Quant à la Brésilienne Anitta, devenue au fil des ans l'indiscutable ambassadrice internationale du funk - et de la liberté sexuelle qui y est associée -, elle entend bien parachever ce triomphe sur son nouveau album "Funk Generation", qui sort vendredi.

- "Vivre de mon art" -

A Lapa, quartier bohème à la longue tradition de musique et de samba en plein coeur de Rio, une douzaine de jeunes venus de favelas et d'autres quartiers périphériques répètent un spectacle à #estudeofunk, résidence artistique nichée à la Fondation Progresso, une institution réputée.

L'idée est de permettre aux jeunes qui passent par ici de se "professionnaliser" pour faire carrière dans le funk, résume la responsable Vanessa Damasco.

"Pouvoir vivre de ma musique, de mon art, c'est ce que je veux", confie Gustavo de França Duarte (MC Gut Original).

Agé de 35 ans et père de quatre enfants, il vit pour le funk depuis des années mais gagne son pain comme gardien de nuit.

Le Musée d'art de Rio (MAR) a lui aussi pris la dimension du phénomène.

Sous le titre "Funk, un cri d'audace et de liberté", une exposition à succès présente une impressionnante série de tableaux, photos et vidéos à la gloire de cette culture, des communautés noires et des fameux "bailes", gigantesques fêtes organisées dans les favelas au rythme vrombissant des tubes funk.

Parmi ces hits, la chanson "Baile de favela" avait été choisie par la championne brésilienne de gymnastique Rebeca Andrade pour une épreuve aux JO de Tokyo en 2021.

Parmi les artistes exposés, le photographe français Vincent Rosenblatt, qui vit au Brésil et documente depuis des années le phénomène avec précision et empathie. Il a aussi eu droit à une exposition en début d'année à Paris.

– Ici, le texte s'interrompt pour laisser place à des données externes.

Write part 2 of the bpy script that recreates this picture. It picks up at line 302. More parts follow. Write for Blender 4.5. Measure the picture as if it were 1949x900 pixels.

Le funk "a dû mener une grande lutte pour être reconnu comme patrimoine culturel de Rio" en 2009, souligne-t-il.

Mais, au moment même où cette reconnaissance se concrétisait, une loi restreignait les "bailes funk".

- "Comme un phénix" -

De fait, aujourd'hui, alors que le genre rencontre le succès ailleurs, à domicile les "bailes" se font de plus en plus rares.

Le funk évoque "le quotidien de la favela, les nouveaux modes de vie de la jeunesse, la façon de parler, l'argot", explique l'anthropologue Emilio Domingos, qui a participé à la réalisation d'une série documentaire consacrée à Anitta sur Netflix.

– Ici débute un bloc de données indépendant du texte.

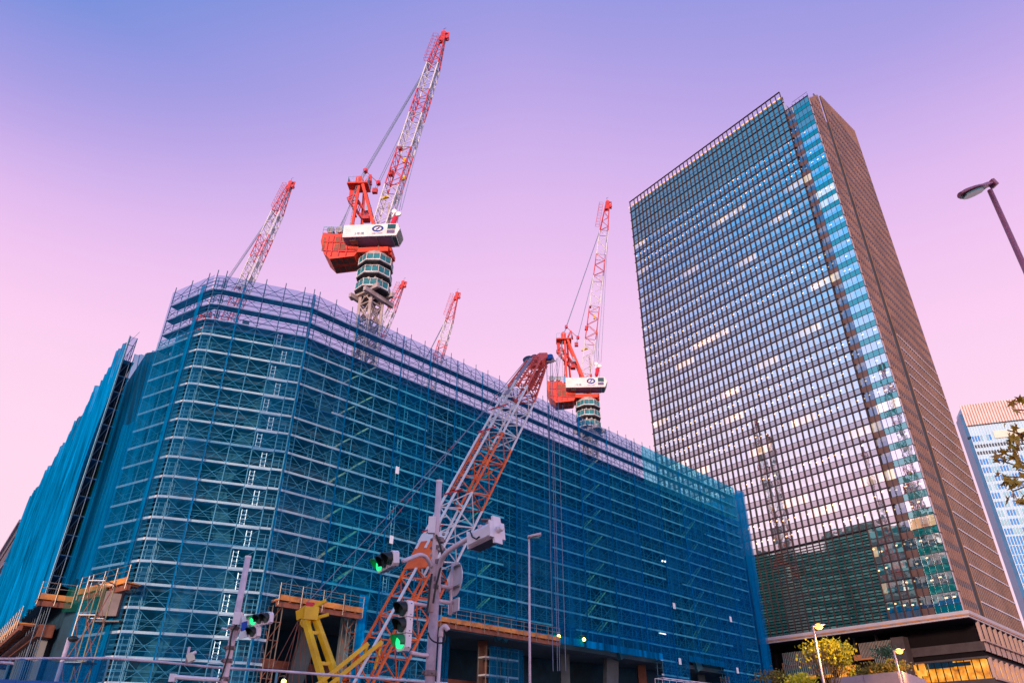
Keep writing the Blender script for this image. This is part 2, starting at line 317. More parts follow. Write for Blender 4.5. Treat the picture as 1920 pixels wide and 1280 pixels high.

"Les paroles parlent de la favela comme d'un espace de fierté et de divertissement", insiste-t-il.

Mais elles parlent aussi de violence et célèbrent parfois le mode de vie des délinquants dans ces territoires gangrenés par le trafic de drogue, ce qui vaut au funk une réputation de soufre.

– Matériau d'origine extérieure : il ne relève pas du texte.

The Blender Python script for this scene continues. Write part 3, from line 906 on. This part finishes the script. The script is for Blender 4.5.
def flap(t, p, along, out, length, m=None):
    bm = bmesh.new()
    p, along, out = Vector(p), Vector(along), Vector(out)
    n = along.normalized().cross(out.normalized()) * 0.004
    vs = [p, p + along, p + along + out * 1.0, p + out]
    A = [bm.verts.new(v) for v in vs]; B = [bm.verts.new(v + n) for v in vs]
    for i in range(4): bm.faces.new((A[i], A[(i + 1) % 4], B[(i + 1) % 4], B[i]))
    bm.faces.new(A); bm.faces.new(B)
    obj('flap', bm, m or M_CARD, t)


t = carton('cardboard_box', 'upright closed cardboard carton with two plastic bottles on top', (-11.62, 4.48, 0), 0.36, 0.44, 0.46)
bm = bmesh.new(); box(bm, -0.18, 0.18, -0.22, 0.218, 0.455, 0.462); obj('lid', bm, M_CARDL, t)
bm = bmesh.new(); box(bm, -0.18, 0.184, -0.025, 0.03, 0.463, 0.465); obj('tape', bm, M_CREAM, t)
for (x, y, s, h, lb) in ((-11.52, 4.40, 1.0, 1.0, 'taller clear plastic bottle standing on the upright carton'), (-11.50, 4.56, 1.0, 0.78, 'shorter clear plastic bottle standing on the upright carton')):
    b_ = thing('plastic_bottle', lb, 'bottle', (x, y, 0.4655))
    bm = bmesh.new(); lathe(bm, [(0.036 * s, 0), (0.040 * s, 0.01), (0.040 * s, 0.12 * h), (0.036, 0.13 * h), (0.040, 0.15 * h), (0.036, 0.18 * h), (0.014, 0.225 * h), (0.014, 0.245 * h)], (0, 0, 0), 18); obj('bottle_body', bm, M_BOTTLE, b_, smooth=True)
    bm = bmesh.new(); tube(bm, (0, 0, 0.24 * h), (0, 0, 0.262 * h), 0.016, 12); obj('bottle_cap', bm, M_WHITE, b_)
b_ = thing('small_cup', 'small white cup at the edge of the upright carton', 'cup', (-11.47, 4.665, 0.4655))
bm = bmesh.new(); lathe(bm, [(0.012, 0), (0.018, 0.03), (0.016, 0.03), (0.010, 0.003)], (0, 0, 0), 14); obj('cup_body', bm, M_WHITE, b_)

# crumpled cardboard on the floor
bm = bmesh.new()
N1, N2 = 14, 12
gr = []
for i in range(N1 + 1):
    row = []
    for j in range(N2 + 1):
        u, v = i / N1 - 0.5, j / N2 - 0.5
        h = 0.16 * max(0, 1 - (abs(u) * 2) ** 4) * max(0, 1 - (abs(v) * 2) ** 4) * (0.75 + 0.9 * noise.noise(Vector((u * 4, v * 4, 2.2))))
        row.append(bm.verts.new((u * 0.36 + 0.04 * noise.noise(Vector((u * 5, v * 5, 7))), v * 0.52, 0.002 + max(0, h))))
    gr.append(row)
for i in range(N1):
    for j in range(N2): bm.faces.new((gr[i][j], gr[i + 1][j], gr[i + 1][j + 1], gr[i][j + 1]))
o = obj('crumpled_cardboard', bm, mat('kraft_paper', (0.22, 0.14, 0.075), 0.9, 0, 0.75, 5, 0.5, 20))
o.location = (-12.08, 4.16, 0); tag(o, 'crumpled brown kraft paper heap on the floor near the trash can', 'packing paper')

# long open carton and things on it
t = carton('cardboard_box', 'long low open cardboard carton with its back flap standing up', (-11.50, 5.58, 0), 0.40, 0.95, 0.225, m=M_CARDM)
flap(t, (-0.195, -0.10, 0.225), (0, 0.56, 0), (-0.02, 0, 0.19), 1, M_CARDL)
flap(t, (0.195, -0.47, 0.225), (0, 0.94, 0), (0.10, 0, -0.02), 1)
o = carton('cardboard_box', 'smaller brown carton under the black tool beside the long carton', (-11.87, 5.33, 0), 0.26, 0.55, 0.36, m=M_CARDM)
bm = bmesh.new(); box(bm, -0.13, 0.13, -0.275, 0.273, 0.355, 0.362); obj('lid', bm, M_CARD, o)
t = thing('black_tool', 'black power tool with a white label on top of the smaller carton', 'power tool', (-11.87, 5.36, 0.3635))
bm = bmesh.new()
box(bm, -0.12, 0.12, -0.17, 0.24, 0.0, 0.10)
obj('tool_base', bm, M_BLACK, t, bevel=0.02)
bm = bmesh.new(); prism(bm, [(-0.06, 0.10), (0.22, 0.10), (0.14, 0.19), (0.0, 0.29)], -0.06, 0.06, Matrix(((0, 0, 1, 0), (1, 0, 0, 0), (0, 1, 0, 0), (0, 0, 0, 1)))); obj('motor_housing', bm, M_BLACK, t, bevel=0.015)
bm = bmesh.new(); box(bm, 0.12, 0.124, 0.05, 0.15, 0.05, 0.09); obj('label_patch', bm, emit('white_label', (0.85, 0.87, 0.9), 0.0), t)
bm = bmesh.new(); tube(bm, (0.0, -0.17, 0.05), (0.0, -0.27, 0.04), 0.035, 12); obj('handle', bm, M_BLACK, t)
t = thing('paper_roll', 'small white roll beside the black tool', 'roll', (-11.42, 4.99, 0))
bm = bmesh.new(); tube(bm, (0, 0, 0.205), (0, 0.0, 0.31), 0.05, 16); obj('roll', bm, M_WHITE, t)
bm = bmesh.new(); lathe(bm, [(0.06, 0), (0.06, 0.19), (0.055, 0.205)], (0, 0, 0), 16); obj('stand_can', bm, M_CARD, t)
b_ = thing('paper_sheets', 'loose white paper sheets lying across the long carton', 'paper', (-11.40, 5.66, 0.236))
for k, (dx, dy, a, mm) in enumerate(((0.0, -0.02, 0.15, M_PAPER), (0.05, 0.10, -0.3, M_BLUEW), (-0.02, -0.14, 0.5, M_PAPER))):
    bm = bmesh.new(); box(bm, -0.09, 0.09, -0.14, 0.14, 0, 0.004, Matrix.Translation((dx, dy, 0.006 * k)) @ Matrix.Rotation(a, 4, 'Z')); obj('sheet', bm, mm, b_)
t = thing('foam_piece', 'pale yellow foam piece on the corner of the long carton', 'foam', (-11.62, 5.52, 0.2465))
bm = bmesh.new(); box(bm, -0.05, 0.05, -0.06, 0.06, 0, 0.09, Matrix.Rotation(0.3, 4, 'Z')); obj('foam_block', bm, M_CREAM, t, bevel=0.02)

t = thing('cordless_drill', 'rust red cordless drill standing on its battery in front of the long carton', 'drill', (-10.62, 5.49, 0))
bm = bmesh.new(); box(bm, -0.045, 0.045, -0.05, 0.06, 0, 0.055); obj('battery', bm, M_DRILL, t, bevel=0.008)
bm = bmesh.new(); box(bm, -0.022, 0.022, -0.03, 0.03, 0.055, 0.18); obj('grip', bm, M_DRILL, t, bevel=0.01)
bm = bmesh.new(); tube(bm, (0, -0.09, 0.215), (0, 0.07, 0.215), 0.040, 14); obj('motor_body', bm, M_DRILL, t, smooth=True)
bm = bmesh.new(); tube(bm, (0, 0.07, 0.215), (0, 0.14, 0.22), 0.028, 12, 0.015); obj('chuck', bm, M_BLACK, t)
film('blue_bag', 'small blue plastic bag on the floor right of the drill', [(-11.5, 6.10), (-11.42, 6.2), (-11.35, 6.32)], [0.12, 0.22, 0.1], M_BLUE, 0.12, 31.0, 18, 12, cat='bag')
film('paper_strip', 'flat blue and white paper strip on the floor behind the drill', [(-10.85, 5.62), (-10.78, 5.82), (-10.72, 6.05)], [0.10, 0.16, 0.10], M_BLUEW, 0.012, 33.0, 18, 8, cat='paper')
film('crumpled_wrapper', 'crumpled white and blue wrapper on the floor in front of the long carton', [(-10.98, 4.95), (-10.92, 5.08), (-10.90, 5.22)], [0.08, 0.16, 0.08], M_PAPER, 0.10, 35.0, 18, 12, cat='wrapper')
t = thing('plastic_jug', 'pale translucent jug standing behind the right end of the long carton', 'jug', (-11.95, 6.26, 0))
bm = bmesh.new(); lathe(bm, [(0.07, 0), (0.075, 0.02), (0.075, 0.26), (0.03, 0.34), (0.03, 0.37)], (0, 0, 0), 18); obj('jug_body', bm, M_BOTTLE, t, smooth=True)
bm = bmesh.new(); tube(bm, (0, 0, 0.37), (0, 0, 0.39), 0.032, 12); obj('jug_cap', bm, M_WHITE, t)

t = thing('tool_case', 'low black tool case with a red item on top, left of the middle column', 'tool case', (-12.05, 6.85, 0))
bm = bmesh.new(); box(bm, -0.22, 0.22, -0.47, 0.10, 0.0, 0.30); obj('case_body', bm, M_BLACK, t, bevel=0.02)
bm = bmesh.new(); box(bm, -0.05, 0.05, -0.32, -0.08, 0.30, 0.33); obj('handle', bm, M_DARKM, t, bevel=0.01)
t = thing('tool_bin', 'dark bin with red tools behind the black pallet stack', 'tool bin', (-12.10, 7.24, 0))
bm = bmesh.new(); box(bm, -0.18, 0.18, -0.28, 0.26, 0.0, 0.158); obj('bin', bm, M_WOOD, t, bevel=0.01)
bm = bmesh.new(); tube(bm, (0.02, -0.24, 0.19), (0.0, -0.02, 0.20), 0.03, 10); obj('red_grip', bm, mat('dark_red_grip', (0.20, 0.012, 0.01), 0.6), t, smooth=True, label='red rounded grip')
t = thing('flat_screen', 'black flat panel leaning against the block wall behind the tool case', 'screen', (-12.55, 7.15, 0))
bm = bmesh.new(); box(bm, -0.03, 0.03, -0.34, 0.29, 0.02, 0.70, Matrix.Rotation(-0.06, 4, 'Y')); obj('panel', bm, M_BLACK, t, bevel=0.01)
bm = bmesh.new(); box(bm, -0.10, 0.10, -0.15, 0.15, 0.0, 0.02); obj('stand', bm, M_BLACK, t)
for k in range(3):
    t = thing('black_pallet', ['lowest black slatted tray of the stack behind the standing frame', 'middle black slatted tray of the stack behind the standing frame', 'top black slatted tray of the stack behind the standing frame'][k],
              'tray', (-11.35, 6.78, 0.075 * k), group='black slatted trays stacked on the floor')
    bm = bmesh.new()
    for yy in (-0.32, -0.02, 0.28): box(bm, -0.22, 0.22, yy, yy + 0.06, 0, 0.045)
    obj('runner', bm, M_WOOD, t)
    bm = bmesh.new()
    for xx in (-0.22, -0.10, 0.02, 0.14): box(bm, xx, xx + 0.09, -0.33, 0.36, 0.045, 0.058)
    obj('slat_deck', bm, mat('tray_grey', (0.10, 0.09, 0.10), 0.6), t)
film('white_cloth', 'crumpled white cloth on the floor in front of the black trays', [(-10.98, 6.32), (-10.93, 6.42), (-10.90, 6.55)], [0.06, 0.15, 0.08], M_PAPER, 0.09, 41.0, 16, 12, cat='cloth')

"Le funk génère beaucoup d'argent, emploie beaucoup de gens, pose des questions pertinentes et a le pouvoir de mettre en avant de nouveaux modes de comportement. Pourtant, il existe une véritable persécution de la police et des autorités", dénonce Taisa Machado, d'Afrofunk Rio.

Selon elle, "il y a beaucoup de préjugés, du racisme, du machisme et de l'élitisme quand il est question de ce mouvement".

Le photographe Vincent Rosenblatt opine. Mais, assure-t-il, le funk est "comme un phénix": réprimé, "il renaît ailleurs".